Please set the lines down again exactly, from the top of the entries through the line that contains "PI = math.pi".

**3D scene scripts**
╭──

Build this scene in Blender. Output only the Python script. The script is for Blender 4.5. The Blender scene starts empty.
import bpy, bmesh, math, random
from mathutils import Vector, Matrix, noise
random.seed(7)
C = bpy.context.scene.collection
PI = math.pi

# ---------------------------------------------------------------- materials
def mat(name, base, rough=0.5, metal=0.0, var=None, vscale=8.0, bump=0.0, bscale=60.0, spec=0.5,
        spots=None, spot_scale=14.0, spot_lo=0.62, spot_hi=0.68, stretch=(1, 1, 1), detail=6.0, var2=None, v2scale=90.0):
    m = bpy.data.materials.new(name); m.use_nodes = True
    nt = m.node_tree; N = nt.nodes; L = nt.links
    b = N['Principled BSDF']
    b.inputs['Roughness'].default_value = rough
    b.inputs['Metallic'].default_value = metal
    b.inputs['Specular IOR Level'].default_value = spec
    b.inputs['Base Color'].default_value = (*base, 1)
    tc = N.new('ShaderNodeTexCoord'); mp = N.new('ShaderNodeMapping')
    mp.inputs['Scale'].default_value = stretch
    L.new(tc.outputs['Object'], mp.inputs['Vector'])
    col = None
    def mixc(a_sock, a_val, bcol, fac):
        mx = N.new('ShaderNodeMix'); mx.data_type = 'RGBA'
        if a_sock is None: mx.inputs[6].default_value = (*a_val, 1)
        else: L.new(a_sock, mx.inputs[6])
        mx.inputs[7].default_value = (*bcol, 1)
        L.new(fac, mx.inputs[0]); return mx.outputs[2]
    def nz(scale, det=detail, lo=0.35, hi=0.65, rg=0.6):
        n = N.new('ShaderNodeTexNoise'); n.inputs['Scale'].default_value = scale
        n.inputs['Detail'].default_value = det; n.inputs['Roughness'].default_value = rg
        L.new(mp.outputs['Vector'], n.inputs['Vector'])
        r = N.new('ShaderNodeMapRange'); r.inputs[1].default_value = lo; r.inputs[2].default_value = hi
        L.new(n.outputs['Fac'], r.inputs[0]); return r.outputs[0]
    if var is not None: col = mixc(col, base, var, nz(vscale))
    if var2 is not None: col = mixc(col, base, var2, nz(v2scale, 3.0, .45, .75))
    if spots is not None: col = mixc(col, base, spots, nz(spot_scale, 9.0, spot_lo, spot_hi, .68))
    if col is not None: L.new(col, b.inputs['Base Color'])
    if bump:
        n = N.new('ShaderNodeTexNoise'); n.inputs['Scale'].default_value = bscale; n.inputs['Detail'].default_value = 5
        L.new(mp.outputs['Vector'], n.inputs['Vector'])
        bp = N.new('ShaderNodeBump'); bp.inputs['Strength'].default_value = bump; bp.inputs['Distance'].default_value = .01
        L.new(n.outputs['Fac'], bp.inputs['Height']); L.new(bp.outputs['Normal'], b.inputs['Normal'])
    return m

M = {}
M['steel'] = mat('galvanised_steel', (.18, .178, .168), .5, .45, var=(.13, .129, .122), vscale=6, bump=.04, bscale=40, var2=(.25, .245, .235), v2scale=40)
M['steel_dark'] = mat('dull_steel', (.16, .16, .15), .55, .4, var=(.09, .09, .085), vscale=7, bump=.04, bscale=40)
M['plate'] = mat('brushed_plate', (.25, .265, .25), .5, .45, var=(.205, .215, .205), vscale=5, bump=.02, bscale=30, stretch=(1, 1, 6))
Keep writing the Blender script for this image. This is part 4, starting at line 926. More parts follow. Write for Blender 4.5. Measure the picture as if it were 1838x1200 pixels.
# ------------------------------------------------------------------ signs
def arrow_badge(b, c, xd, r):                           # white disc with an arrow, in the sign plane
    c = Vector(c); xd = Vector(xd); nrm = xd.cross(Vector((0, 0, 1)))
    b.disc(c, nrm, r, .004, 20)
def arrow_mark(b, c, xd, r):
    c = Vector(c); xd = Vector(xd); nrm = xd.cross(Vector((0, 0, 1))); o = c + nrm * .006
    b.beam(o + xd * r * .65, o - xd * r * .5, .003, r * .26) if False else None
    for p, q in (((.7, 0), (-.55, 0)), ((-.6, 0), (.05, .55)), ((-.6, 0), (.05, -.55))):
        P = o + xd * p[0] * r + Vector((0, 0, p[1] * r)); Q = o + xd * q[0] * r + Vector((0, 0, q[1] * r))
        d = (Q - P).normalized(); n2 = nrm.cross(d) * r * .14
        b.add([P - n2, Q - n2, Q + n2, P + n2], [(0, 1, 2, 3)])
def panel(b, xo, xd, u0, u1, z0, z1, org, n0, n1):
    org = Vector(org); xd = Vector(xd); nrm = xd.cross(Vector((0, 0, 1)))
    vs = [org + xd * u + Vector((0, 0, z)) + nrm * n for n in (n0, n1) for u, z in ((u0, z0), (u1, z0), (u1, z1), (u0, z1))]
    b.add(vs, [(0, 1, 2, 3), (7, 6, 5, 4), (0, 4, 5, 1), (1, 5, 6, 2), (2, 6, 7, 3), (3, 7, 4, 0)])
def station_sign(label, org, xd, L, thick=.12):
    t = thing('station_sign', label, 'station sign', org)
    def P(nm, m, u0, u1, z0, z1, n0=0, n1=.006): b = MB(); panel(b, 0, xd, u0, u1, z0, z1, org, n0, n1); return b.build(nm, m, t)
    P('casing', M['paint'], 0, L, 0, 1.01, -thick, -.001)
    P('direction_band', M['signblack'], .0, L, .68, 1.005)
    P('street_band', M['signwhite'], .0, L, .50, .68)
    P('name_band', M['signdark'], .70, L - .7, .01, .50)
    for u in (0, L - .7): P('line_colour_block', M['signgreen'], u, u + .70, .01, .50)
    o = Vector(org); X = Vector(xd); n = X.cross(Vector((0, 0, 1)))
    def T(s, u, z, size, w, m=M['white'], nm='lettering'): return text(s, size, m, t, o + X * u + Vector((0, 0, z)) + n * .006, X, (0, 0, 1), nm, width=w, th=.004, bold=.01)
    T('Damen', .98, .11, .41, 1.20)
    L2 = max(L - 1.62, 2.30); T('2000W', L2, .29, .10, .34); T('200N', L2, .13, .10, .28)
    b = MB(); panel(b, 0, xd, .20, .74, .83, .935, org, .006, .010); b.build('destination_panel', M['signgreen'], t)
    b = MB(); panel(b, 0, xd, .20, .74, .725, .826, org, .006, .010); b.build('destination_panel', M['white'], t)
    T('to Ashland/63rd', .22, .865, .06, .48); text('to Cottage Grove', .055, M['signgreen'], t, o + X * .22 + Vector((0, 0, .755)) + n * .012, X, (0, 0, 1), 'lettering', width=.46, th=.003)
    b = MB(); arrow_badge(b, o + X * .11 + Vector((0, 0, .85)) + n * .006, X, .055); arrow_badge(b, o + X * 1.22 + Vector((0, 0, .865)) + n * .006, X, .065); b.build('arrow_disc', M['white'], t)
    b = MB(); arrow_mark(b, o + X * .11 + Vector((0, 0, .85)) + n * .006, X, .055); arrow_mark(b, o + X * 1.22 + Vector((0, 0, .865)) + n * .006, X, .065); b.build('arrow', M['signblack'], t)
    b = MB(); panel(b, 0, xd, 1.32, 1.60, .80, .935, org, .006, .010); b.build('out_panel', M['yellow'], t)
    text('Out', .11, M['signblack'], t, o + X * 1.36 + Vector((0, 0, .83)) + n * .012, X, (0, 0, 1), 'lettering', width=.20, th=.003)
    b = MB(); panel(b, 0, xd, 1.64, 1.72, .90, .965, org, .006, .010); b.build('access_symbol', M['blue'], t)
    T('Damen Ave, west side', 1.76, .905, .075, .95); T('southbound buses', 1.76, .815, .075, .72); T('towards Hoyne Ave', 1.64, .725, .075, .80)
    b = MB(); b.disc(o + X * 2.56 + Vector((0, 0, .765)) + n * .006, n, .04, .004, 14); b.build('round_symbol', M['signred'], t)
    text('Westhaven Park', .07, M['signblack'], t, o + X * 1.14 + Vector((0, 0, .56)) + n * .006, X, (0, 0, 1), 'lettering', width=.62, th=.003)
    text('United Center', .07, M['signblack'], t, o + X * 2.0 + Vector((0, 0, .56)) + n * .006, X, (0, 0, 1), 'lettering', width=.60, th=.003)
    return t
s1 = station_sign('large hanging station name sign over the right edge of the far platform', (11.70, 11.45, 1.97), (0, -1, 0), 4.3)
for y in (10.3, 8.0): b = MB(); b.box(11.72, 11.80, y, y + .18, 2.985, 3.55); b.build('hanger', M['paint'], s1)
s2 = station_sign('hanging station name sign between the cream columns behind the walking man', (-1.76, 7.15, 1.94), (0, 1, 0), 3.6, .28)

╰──

**SOLUTION TO THIS TASK**
Build this scene in Blender. Output only the Python script. The script is for Blender 4.5. The Blender scene starts empty.
import bpy, bmesh, math, random
from mathutils import Vector, Matrix, noise
random.seed(7)
C = bpy.context.scene.collection
PI = math.pi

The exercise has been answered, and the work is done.